After vetoing MH17 tribunal, Russia proposes tribunals for Vietnam War and atomic bombings of Japan

The deputy chairman of the Russian Senate’s international relations committee, Andrei Klimov, is calling for the establishment of an international tribunal on the Vietnam War.

In an interview with the radio station Govorit Moskva, Klimov said that “major Western thinkers created a moral, unofficial tribunal [on Vietnam], but unfortunately it never became legally binding.”

Klimov says the war against Vietnam was illegal and accuses the United States of “clear aggression.”

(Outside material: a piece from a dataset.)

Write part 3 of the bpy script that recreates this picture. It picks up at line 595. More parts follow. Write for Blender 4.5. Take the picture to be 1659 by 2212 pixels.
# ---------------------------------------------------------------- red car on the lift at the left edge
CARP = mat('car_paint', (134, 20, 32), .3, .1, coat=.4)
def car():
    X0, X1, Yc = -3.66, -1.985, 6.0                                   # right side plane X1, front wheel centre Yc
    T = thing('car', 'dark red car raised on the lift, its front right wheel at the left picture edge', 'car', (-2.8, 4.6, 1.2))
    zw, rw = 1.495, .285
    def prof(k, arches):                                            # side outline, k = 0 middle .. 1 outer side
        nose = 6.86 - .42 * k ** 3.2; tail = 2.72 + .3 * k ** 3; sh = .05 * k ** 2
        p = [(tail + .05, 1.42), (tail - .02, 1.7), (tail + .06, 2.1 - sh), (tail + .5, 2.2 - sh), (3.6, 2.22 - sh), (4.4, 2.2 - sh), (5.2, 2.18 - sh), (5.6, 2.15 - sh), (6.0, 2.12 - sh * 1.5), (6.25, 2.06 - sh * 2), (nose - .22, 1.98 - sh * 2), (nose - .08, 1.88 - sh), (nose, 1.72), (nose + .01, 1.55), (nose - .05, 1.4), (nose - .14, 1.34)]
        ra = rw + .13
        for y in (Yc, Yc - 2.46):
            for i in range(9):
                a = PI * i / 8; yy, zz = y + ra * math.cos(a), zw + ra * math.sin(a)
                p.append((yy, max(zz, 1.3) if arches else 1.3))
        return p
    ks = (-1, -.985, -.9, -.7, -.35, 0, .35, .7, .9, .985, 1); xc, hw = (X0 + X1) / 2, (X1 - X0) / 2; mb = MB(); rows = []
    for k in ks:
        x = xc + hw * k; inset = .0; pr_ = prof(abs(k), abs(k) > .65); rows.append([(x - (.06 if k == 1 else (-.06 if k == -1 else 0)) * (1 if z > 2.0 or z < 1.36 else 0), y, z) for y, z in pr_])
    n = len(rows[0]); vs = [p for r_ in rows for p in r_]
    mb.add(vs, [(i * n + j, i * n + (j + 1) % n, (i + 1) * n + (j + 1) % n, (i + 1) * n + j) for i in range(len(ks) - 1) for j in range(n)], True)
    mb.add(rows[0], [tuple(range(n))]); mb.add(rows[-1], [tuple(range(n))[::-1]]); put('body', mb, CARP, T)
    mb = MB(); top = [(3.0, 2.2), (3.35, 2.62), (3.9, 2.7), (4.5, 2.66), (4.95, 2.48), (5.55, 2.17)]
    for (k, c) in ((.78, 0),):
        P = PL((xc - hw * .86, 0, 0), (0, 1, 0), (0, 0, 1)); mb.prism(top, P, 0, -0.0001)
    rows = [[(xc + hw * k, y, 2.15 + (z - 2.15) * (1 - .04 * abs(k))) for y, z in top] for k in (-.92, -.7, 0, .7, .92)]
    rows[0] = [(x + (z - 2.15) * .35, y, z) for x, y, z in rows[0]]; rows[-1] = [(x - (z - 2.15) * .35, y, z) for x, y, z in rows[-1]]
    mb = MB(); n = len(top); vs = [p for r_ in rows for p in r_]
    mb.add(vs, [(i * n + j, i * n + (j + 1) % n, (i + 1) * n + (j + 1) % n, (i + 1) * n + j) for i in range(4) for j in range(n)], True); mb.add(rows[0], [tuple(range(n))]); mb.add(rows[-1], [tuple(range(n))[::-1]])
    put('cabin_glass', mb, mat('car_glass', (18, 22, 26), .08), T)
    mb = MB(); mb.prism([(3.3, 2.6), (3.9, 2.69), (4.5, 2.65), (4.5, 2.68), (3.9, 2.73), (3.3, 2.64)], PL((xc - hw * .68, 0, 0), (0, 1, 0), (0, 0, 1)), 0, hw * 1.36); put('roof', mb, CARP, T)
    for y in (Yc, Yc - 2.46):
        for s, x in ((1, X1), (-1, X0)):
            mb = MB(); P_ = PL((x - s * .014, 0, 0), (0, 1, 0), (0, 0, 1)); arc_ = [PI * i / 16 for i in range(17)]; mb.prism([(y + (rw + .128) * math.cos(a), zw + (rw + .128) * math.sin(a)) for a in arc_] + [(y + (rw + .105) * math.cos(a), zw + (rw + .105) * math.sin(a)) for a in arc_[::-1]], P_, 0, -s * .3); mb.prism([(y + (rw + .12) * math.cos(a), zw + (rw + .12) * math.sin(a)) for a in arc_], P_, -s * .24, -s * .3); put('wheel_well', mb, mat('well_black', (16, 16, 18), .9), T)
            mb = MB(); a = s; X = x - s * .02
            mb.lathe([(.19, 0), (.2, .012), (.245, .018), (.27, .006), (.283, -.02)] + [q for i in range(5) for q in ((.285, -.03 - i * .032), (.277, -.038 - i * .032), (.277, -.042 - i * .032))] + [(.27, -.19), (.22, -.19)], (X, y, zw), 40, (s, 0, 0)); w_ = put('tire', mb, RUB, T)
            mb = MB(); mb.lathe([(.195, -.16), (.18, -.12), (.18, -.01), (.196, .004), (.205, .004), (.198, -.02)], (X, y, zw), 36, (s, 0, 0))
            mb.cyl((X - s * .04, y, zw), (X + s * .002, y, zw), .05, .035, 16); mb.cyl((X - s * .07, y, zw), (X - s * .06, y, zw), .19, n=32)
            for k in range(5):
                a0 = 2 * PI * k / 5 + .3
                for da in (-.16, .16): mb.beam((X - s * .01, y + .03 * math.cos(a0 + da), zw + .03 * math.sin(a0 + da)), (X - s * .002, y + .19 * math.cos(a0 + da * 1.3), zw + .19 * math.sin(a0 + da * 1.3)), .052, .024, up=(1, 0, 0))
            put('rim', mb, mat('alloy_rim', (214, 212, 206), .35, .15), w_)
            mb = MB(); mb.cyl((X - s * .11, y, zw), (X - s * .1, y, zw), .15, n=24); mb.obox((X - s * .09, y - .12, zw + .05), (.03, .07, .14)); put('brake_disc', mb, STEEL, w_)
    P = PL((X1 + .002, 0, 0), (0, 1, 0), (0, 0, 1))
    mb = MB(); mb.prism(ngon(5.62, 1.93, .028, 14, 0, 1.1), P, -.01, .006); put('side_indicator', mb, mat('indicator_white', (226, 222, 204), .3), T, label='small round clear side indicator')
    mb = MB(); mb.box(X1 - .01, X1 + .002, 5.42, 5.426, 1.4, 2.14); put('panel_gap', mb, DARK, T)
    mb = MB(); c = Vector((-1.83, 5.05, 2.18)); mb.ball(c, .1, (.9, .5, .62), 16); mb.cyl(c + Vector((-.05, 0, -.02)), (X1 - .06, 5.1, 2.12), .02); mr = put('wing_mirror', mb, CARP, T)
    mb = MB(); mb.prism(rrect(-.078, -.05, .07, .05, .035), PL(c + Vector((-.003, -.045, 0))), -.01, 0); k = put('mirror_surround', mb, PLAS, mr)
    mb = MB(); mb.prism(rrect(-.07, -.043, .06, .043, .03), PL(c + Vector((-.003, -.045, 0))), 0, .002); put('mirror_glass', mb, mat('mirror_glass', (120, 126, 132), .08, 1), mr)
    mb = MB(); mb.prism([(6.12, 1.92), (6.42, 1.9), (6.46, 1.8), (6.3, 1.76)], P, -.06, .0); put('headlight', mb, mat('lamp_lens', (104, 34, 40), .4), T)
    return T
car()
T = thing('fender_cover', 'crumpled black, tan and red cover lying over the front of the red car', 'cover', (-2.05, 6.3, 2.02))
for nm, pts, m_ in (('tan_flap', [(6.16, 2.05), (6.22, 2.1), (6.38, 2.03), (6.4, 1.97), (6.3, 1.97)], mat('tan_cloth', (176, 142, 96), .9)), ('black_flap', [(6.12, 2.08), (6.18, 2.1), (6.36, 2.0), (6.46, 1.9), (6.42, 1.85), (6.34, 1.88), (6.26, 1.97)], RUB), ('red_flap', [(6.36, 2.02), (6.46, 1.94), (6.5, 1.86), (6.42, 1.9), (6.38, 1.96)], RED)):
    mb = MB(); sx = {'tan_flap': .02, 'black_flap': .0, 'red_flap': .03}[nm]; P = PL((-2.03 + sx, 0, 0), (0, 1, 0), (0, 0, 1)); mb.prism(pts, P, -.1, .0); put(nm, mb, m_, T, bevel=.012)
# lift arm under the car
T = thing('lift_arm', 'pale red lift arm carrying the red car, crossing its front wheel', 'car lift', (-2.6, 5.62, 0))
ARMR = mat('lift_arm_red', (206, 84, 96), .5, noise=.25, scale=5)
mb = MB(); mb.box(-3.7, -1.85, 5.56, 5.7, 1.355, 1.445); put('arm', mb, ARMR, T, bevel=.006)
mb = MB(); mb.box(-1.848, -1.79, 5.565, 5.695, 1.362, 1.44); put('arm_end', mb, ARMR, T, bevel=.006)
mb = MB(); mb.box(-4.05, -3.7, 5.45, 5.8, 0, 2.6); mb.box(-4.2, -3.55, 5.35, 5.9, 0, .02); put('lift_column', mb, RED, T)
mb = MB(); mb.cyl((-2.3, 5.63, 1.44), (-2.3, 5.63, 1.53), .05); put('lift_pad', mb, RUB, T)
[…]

“It’s not just that there were major casualties. There was never even a formal declaration of war here. For ten years, they tore Vietnam to shreds, with torture, and camps, and burning people alive with napalm,” Klimov said.

Govorit Moskva

On August 5, Duma Speaker Sergei Naryshkin called for the creation of an international tribunal on the US bombings of Hiroshima and Nagasaki in 1945. Naryshkin says the use of atomic weapons was not a military necessity, and accuses the United States of trying to silence discussions about the attack.

In late July, Russia vetoed a UN Security Council resolution that would have established a tribunal to find those responsible for the MH17 crash, which took place in eastern Ukraine in 2014 and killed 298 people. Eleven of 15 Security Council members voted in favor of the resolution, with Angola, China, and Venezuela abstaining from the vote.